Raw data:

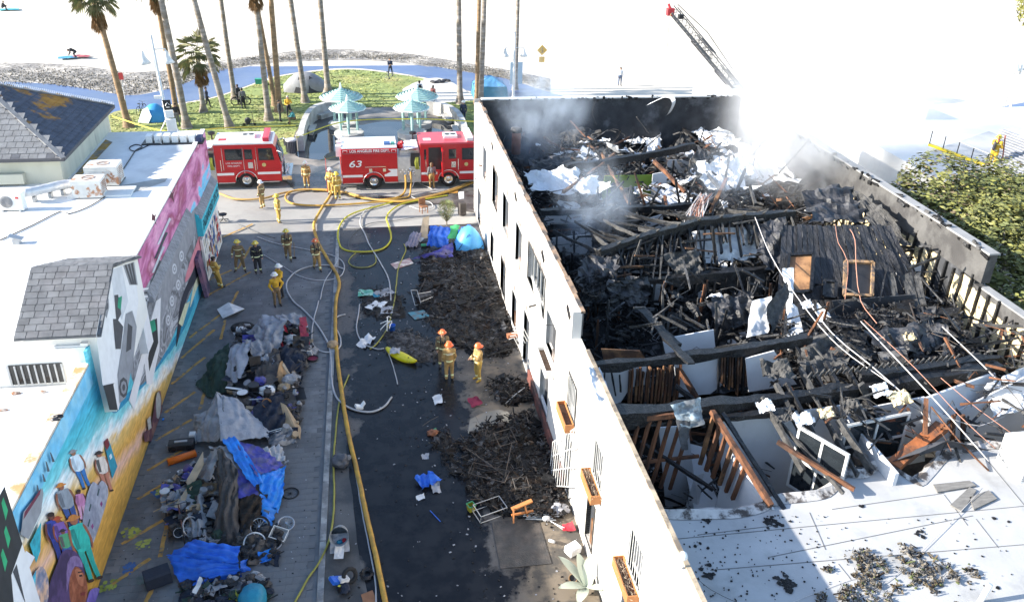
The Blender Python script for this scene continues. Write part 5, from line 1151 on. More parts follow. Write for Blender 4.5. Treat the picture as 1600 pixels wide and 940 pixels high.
# hand tools and bicycles
t=thing('pike_pole','red pole standing beside the firefighters behind engine 63','pole',P_(512,300)); MB().tube([(0,0,0),(.02,0,2.3)],.022,6).build('shaft',mat('pole_red',(.45,.06,.05),.5),t); MB().tube([(.02,0,2.3),(.05,0,2.45),(.1,0,2.4)],.018,5).build('hook',M_DARKM,t)
t=thing('axe','long-handled tool held beside the walking firefighter with tank','tool',P_(460,404)); MB().tube([(0,0,0),(.05,.03,.95)],.02,6).build('handle',mat('pole_wood',(.3,.2,.1),.6),t); MB().box((.0,0,.05),(.22,.04,.1)).build('head',M_DARKM,t)
def bicycle(p,rz,label,col,tyre=.022,wr=.34,lay=False):
    t=thing('bicycle',label,'bicycle',p,rz,'bicycles'); fm=mat('bike_'+str(col),col,.4,.1,4)
    for x in (-.5,.5):
        w=MB().tube([(x+wr*math.cos(a*.2618),0,wr+wr*math.sin(a*.2618)) for a in range(24)],tyre,6,closed=True).build('wheel',M_TYRE,t,True)
        mb=MB()
        for a in range(10): mb.tube([(x,0,wr),(x+wr*math.cos(a*.628),0,wr+wr*math.sin(a*.628))],.003,3)
        mb.lathe([(.03,-.04),(.03,.04)],8,(x,0,wr),M=Matrix.Rotation(R(90),3,'X')); mb.build('spokes',M_CHROME,w)
    mb=MB(); bbk=(-.08,0,.3); hs=(.36,0,.8); st=(-.2,0,.78)
    for a,b in ((bbk,hs),(bbk,st),(st,hs),(st,(-.5,0,wr)),(bbk,(-.5,0,wr)),(hs,(.5,0,wr)),(hs,(.33,0,.95)),(st,(-.23,0,.9))): mb.tube([a,b],.018,6)
    mb.build('frame',fm,t); MB().box((-.25,0,.92),(.24,.13,.05)).build('saddle',M_BLACK,t); MB().tube([(.33,-.28,1.0),(.36,0,.96),(.33,.28,1.0)],.014,6).build('handlebar',M_DARKM,t); MB().lathe([(.09,-.01),(.09,.01)],12,(-.08,0,.3),M=Matrix.Rotation(R(90),3,'X')).build('chainring',M_DARKM,t)
    return t
bicycle(P_(610,127)+Vector((0,-.1,0)),R(4),'thin bicycle held by the person at the path edge',(.35,.36,.38),.016,.36)
bicycle(P_(377,164),R(6),'dark bicycle with fat tyres beside two people on the lawn',(.04,.04,.045),.05,.33)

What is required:
Omit every picture, then repeat the remaining data exactly as it appears above.

Solution to the problem:
The Blender Python script for this scene continues. Write part 5, from line 1151 on. More parts follow. Write for Blender 4.5. Treat the picture as 1600 pixels wide and 940 pixels high.
# hand tools and bicycles
t=thing('pike_pole','red pole standing beside the firefighters behind engine 63','pole',P_(512,300)); MB().tube([(0,0,0),(.02,0,2.3)],.022,6).build('shaft',mat('pole_red',(.45,.06,.05),.5),t); MB().tube([(.02,0,2.3),(.05,0,2.45),(.1,0,2.4)],.018,5).build('hook',M_DARKM,t)
t=thing('axe','long-handled tool held beside the walking firefighter with tank','tool',P_(460,404)); MB().tube([(0,0,0),(.05,.03,.95)],.02,6).build('handle',mat('pole_wood',(.3,.2,.1),.6),t); MB().box((.0,0,.05),(.22,.04,.1)).build('head',M_DARKM,t)
def bicycle(p,rz,label,col,tyre=.022,wr=.34,lay=False):
    t=thing('bicycle',label,'bicycle',p,rz,'bicycles'); fm=mat('bike_'+str(col),col,.4,.1,4)
    for x in (-.5,.5):
        w=MB().tube([(x+wr*math.cos(a*.2618),0,wr+wr*math.sin(a*.2618)) for a in range(24)],tyre,6,closed=True).build('wheel',M_TYRE,t,True)
        mb=MB()
        for a in range(10): mb.tube([(x,0,wr),(x+wr*math.cos(a*.628),0,wr+wr*math.sin(a*.628))],.003,3)
        mb.lathe([(.03,-.04),(.03,.04)],8,(x,0,wr),M=Matrix.Rotation(R(90),3,'X')); mb.build('spokes',M_CHROME,w)
    mb=MB(); bbk=(-.08,0,.3); hs=(.36,0,.8); st=(-.2,0,.78)
    for a,b in ((bbk,hs),(bbk,st),(st,hs),(st,(-.5,0,wr)),(bbk,(-.5,0,wr)),(hs,(.5,0,wr)),(hs,(.33,0,.95)),(st,(-.23,0,.9))): mb.tube([a,b],.018,6)
    mb.build('frame',fm,t); MB().box((-.25,0,.92),(.24,.13,.05)).build('saddle',M_BLACK,t); MB().tube([(.33,-.28,1.0),(.36,0,.96),(.33,.28,1.0)],.014,6).build('handlebar',M_DARKM,t); MB().lathe([(.09,-.01),(.09,.01)],12,(-.08,0,.3),M=Matrix.Rotation(R(90),3,'X')).build('chainring',M_DARKM,t)
    return t
bicycle(P_(610,127)+Vector((0,-.1,0)),R(4),'thin bicycle held by the person at the path edge',(.35,.36,.38),.016,.36)
bicycle(P_(377,164),R(6),'dark bicycle with fat tyres beside two people on the lawn',(.04,.04,.045),.05,.33)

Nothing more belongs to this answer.